There are numerous ways to cope, and to escape, as Cao teaches us time and time again. This weekend at MoMA PS1’s Sunday Sessions, the artist will perform Straight out of Times with the New York-based Asian American rap group Notorious MSG. She first came across their music in 2006, and they quickly ended up in her video work Hip Hop: New York, which appeared at Lombard Freid Gallery in New York that same year.
“They carry themselves with a gangster sensibility, born out of the lower echelons of society, or built from the alternative cultural imagination of Chinatown itself,” Cao writes. “Chinatowns give rise to modalities of social organization not quite the same as the mainstream order of their ‘host’ countries.
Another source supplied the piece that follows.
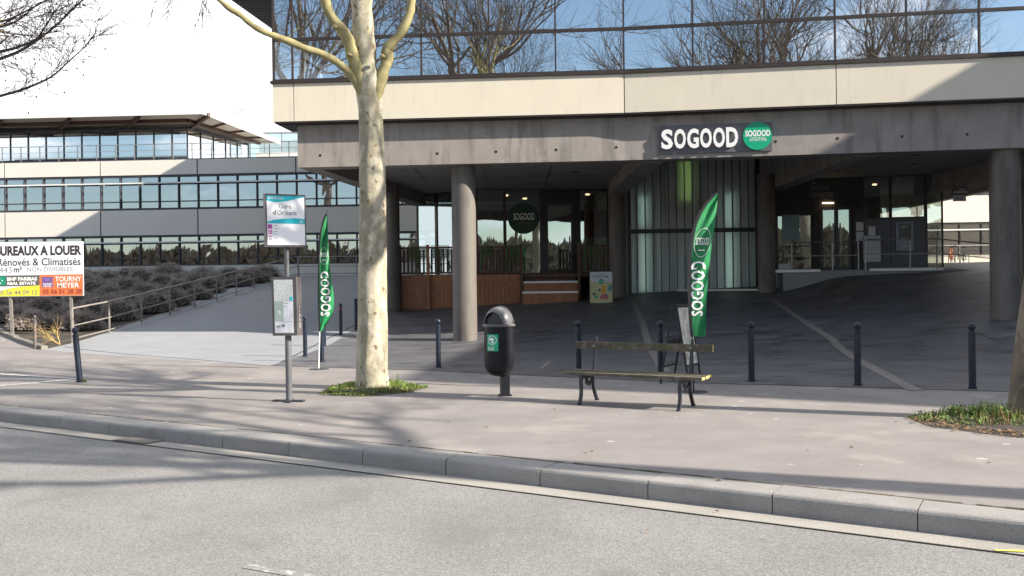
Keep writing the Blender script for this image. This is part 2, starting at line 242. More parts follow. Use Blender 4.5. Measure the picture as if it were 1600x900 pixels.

They run according to an underground order, providing a safe haven for Chinese and other similarly situated immigrants as well as the disadvantaged generally. Out of this grows a kind of resistant power.”
This “resistant power” is what drives Cao’s work, whether she’s immersing herself in cosplay, or hip hop, communities. For the artist, there is always a way out, even if it is an imaginary one.